PROBLEM DESCRIPTION: The lines to be extracted run from the start of the listing through the line containing "brick_planter('brick_planter', 'small stone-topped"; copy them exactly and nothing else.

INFORMATION SHOWN:
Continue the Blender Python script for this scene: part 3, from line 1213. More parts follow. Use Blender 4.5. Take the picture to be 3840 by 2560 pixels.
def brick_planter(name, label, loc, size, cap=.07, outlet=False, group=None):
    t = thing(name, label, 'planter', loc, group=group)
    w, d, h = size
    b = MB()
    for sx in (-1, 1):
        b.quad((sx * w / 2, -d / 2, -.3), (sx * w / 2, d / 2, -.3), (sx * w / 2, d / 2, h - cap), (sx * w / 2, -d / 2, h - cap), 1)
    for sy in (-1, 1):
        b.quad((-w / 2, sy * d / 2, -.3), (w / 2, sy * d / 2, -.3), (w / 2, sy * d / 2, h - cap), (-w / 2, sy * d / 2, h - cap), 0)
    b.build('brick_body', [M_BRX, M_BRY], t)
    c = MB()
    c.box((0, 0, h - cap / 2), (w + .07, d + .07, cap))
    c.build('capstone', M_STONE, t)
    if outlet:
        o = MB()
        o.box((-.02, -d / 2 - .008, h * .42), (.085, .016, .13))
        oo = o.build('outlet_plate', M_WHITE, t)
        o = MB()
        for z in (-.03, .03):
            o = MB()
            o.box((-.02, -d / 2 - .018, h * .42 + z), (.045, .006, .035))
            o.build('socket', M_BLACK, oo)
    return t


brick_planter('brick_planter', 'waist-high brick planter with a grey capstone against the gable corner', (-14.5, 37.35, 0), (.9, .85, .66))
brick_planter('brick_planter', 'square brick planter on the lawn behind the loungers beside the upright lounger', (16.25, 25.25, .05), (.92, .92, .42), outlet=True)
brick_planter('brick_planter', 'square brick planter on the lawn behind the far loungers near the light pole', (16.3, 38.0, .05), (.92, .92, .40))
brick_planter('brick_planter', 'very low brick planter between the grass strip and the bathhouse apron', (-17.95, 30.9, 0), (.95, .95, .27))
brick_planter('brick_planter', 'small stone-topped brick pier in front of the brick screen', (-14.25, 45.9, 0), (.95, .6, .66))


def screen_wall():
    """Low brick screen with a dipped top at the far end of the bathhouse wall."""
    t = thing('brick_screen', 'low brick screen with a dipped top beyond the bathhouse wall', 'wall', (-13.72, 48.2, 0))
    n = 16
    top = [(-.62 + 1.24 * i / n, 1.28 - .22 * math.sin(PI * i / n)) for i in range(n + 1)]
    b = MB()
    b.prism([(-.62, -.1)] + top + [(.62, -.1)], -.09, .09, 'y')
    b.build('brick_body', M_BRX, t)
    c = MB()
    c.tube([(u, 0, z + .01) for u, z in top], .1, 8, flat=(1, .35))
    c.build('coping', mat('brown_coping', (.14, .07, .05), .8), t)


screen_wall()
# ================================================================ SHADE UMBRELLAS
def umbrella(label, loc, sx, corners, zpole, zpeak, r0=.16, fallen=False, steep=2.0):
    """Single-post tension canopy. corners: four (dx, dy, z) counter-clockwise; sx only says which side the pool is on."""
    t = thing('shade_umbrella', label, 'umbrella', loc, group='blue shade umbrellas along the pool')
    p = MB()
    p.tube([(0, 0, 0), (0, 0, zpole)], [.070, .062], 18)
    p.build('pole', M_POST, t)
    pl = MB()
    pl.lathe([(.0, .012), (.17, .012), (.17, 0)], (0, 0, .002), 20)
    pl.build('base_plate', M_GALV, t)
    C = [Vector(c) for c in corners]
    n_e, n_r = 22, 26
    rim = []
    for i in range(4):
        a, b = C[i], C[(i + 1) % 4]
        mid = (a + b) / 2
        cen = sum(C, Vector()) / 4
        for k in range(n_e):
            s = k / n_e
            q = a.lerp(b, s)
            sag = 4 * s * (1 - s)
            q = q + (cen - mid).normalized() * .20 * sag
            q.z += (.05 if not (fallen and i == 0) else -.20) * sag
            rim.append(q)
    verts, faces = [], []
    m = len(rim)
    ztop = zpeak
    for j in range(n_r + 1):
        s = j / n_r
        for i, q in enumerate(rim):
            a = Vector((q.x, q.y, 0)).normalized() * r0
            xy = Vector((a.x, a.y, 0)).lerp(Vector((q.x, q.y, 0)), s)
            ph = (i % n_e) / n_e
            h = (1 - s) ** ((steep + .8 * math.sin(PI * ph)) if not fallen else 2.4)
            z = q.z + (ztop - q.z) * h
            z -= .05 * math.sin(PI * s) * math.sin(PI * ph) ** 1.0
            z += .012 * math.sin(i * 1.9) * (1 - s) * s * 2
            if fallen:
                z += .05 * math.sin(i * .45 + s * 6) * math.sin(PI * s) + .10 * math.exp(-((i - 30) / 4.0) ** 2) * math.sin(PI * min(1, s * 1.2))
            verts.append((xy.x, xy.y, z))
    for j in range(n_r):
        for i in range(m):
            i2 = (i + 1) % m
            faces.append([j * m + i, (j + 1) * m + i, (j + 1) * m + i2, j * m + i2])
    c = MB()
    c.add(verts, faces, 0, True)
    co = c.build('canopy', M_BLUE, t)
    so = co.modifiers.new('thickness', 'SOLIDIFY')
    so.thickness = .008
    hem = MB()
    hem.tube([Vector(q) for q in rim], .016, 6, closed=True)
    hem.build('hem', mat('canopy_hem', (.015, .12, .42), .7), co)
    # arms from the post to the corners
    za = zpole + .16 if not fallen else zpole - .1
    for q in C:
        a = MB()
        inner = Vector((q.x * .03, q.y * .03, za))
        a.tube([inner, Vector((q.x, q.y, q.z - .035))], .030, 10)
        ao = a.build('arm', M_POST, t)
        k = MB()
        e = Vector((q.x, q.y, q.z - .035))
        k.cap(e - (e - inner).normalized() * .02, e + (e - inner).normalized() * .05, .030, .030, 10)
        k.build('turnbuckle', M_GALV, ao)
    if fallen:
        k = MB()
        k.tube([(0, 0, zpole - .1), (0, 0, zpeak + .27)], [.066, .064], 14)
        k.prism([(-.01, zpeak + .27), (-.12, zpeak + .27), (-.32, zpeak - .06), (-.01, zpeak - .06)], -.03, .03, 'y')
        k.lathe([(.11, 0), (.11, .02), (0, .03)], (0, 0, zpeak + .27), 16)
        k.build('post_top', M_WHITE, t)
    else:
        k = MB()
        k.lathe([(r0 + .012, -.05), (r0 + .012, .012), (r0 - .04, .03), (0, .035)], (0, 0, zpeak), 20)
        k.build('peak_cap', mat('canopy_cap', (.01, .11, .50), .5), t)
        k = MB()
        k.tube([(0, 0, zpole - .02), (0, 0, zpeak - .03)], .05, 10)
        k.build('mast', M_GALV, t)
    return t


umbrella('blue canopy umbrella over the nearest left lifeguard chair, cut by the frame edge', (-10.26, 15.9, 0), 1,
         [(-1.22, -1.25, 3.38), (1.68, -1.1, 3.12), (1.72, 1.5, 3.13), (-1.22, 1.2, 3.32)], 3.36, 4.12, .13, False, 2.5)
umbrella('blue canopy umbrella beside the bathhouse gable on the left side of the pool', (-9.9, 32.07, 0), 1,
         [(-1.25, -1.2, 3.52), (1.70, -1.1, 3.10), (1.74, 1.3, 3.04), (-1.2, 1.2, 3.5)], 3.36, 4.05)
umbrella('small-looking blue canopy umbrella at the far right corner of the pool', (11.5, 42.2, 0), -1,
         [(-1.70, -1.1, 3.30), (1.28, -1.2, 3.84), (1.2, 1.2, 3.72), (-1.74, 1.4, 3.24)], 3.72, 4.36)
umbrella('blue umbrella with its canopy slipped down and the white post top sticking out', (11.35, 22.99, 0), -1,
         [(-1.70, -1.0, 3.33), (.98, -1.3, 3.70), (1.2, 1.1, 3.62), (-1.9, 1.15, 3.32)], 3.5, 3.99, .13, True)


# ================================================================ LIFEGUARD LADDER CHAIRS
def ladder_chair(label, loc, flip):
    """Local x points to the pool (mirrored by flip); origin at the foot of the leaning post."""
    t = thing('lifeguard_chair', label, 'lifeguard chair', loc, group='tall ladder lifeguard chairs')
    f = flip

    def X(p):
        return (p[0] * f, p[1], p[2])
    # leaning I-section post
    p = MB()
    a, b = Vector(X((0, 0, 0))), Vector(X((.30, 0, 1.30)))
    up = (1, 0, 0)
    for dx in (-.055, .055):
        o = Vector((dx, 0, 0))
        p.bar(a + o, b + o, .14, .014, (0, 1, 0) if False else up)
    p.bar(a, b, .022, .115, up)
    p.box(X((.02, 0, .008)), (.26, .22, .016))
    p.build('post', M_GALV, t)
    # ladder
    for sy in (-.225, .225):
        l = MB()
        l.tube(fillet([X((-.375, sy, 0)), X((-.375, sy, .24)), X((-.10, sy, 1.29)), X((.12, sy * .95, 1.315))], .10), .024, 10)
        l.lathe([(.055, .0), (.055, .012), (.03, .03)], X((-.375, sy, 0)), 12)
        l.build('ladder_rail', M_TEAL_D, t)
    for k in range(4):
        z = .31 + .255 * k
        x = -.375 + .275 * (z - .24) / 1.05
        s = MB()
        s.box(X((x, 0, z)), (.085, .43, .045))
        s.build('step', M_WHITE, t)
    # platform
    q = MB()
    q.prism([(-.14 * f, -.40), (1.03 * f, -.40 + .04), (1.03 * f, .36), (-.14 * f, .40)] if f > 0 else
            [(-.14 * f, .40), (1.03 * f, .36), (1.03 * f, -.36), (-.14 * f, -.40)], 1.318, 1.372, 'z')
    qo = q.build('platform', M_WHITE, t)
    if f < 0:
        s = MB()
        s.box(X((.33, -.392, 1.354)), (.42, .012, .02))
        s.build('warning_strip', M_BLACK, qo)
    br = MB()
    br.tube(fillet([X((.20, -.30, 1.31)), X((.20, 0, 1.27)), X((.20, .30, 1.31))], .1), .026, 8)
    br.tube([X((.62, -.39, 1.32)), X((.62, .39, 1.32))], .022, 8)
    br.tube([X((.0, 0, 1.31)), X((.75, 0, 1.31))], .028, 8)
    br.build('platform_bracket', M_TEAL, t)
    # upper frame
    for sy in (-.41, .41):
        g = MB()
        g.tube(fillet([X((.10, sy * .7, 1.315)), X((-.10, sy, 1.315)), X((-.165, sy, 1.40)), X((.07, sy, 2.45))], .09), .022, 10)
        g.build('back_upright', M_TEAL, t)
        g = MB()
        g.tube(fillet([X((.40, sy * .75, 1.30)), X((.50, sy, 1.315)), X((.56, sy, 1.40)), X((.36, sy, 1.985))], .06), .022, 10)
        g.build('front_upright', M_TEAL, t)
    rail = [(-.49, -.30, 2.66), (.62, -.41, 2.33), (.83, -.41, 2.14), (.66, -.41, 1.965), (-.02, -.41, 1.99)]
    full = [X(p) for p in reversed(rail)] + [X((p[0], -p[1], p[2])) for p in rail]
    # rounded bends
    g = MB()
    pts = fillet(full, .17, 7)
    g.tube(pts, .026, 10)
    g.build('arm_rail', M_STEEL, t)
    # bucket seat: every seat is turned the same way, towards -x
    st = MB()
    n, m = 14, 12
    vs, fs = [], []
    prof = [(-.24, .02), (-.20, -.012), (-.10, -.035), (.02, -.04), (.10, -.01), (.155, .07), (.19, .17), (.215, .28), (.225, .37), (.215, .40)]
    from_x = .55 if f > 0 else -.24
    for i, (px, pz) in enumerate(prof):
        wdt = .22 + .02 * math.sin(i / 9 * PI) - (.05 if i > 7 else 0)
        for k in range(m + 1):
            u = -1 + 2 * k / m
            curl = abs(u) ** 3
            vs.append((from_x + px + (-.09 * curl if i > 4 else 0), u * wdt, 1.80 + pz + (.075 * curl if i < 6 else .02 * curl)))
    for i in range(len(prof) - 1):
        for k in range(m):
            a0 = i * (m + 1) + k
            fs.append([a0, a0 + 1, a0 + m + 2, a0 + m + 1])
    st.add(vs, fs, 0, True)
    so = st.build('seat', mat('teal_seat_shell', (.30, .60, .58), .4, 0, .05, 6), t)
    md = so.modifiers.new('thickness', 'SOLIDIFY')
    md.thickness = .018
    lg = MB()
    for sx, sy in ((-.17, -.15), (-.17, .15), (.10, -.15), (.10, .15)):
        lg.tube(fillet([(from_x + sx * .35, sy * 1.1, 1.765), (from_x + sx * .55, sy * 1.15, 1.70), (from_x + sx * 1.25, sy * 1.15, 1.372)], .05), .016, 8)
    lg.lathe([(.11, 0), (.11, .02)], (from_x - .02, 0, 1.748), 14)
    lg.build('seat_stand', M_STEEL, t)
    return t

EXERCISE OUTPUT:
Continue the Blender Python script for this scene: part 3, from line 1213. More parts follow. Use Blender 4.5. Take the picture to be 3840 by 2560 pixels.
def brick_planter(name, label, loc, size, cap=.07, outlet=False, group=None):
    t = thing(name, label, 'planter', loc, group=group)
    w, d, h = size
    b = MB()
    for sx in (-1, 1):
        b.quad((sx * w / 2, -d / 2, -.3), (sx * w / 2, d / 2, -.3), (sx * w / 2, d / 2, h - cap), (sx * w / 2, -d / 2, h - cap), 1)
    for sy in (-1, 1):
        b.quad((-w / 2, sy * d / 2, -.3), (w / 2, sy * d / 2, -.3), (w / 2, sy * d / 2, h - cap), (-w / 2, sy * d / 2, h - cap), 0)
    b.build('brick_body', [M_BRX, M_BRY], t)
    c = MB()
    c.box((0, 0, h - cap / 2), (w + .07, d + .07, cap))
    c.build('capstone', M_STONE, t)
    if outlet:
        o = MB()
        o.box((-.02, -d / 2 - .008, h * .42), (.085, .016, .13))
        oo = o.build('outlet_plate', M_WHITE, t)
        o = MB()
        for z in (-.03, .03):
            o = MB()
            o.box((-.02, -d / 2 - .018, h * .42 + z), (.045, .006, .035))
            o.build('socket', M_BLACK, oo)
    return t


brick_planter('brick_planter', 'waist-high brick planter with a grey capstone against the gable corner', (-14.5, 37.35, 0), (.9, .85, .66))
brick_planter('brick_planter', 'square brick planter on the lawn behind the loungers beside the upright lounger', (16.25, 25.25, .05), (.92, .92, .42), outlet=True)
brick_planter('brick_planter', 'square brick planter on the lawn behind the far loungers near the light pole', (16.3, 38.0, .05), (.92, .92, .40))
brick_planter('brick_planter', 'very low brick planter between the grass strip and the bathhouse apron', (-17.95, 30.9, 0), (.95, .95, .27))
brick_planter('brick_planter', 'small stone-topped brick pier in front of the brick screen', (-14.25, 45.9, 0), (.95, .6, .66))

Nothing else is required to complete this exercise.